Your task is to retype, word for word, the lines from the start of the data through the line holding "12.95)], .010, 'gravel_bed')". Do not include the pictures.

─── DATASET CONTENT

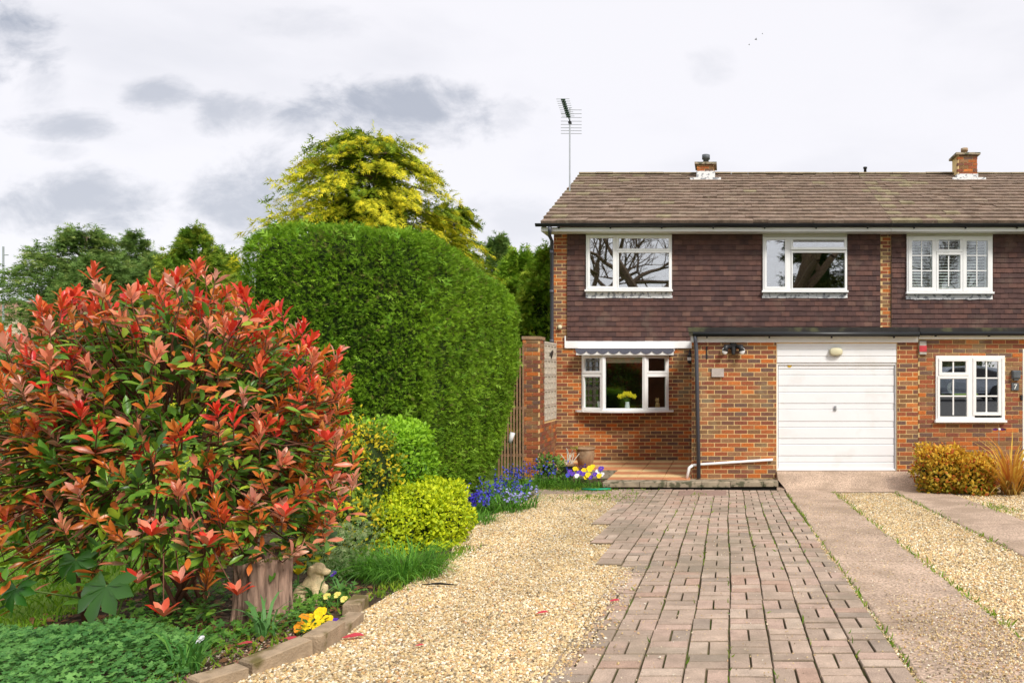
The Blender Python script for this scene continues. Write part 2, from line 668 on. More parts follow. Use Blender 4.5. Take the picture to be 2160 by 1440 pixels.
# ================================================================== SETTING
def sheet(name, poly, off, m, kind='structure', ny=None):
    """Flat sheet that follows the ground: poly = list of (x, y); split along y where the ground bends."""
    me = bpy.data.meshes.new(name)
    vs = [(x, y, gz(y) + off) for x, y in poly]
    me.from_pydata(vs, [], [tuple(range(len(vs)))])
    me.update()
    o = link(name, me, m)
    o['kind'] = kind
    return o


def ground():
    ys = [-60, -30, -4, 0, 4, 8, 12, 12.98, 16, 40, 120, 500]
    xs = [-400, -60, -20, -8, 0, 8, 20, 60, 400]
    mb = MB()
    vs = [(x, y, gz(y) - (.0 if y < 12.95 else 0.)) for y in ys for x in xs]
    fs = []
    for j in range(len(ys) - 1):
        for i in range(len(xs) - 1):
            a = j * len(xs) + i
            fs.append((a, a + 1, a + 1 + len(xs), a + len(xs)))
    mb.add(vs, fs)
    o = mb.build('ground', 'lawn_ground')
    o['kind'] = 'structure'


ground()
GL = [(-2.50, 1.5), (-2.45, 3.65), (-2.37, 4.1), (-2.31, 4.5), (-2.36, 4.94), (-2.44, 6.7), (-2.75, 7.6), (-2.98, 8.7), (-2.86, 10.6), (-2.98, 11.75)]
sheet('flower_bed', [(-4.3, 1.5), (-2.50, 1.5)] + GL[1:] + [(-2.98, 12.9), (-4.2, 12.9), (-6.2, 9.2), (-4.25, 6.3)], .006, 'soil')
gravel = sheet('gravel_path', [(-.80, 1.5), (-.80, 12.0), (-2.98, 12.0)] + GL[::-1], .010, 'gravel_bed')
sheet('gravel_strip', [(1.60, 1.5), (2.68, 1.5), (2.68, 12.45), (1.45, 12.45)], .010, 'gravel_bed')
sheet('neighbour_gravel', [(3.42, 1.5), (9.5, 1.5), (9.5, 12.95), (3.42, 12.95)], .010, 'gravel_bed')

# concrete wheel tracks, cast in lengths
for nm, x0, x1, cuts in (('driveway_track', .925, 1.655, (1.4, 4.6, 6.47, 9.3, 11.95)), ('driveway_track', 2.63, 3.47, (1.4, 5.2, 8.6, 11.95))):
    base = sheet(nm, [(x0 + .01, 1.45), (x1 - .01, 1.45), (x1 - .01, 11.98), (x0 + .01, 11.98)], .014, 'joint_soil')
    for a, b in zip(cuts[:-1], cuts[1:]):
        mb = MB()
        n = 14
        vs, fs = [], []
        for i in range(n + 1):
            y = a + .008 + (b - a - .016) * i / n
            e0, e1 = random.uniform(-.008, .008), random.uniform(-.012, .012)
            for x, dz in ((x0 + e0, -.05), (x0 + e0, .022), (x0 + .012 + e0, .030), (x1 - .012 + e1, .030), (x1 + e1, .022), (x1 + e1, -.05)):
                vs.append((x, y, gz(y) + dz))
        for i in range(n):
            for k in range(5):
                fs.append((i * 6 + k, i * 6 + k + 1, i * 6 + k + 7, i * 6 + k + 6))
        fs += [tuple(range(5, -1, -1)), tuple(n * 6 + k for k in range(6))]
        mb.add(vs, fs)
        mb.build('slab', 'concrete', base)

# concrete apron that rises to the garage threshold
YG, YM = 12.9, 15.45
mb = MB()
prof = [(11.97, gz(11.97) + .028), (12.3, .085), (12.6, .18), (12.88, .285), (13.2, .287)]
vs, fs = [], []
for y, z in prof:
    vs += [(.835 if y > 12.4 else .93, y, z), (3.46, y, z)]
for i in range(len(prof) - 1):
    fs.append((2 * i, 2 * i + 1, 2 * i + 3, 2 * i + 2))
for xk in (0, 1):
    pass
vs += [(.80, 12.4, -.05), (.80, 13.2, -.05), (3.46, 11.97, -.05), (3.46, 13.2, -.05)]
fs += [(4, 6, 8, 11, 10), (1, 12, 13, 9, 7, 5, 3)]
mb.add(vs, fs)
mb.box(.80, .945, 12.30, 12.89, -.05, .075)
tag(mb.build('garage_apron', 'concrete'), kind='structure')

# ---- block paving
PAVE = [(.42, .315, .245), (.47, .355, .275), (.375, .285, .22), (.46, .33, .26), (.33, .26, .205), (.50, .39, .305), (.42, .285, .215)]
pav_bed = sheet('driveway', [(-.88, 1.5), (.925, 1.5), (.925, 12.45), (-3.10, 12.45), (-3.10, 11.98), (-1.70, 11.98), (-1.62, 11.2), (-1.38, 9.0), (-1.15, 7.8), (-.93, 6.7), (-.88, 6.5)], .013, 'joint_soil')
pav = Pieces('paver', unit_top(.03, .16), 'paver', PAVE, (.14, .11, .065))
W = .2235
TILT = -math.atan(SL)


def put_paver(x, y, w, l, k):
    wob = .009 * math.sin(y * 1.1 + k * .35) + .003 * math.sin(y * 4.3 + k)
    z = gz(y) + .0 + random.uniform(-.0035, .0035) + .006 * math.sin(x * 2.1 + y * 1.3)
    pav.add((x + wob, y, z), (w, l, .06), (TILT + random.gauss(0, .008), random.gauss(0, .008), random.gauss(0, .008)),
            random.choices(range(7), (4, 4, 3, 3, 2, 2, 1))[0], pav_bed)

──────

WRITTEN SOLUTION:
The Blender Python script for this scene continues. Write part 2, from line 668 on. More parts follow. Use Blender 4.5. Take the picture to be 2160 by 1440 pixels.
# ================================================================== SETTING
def sheet(name, poly, off, m, kind='structure', ny=None):
    """Flat sheet that follows the ground: poly = list of (x, y); split along y where the ground bends."""
    me = bpy.data.meshes.new(name)
    vs = [(x, y, gz(y) + off) for x, y in poly]
    me.from_pydata(vs, [], [tuple(range(len(vs)))])
    me.update()
    o = link(name, me, m)
    o['kind'] = kind
    return o


def ground():
    ys = [-60, -30, -4, 0, 4, 8, 12, 12.98, 16, 40, 120, 500]
    xs = [-400, -60, -20, -8, 0, 8, 20, 60, 400]
    mb = MB()
    vs = [(x, y, gz(y) - (.0 if y < 12.95 else 0.)) for y in ys for x in xs]
    fs = []
    for j in range(len(ys) - 1):
        for i in range(len(xs) - 1):
            a = j * len(xs) + i
            fs.append((a, a + 1, a + 1 + len(xs), a + len(xs)))
    mb.add(vs, fs)
    o = mb.build('ground', 'lawn_ground')
    o['kind'] = 'structure'


ground()
GL = [(-2.50, 1.5), (-2.45, 3.65), (-2.37, 4.1), (-2.31, 4.5), (-2.36, 4.94), (-2.44, 6.7), (-2.75, 7.6), (-2.98, 8.7), (-2.86, 10.6), (-2.98, 11.75)]
sheet('flower_bed', [(-4.3, 1.5), (-2.50, 1.5)] + GL[1:] + [(-2.98, 12.9), (-4.2, 12.9), (-6.2, 9.2), (-4.25, 6.3)], .006, 'soil')
gravel = sheet('gravel_path', [(-.80, 1.5), (-.80, 12.0), (-2.98, 12.0)] + GL[::-1], .010, 'gravel_bed')
sheet('gravel_strip', [(1.60, 1.5), (2.68, 1.5), (2.68, 12.45), (1.45, 12.45)], .010, 'gravel_bed')
sheet('neighbour_gravel', [(3.42, 1.5), (9.5, 1.5), (9.5, 12.95), (3.42, 12.95)], .010, 'gravel_bed')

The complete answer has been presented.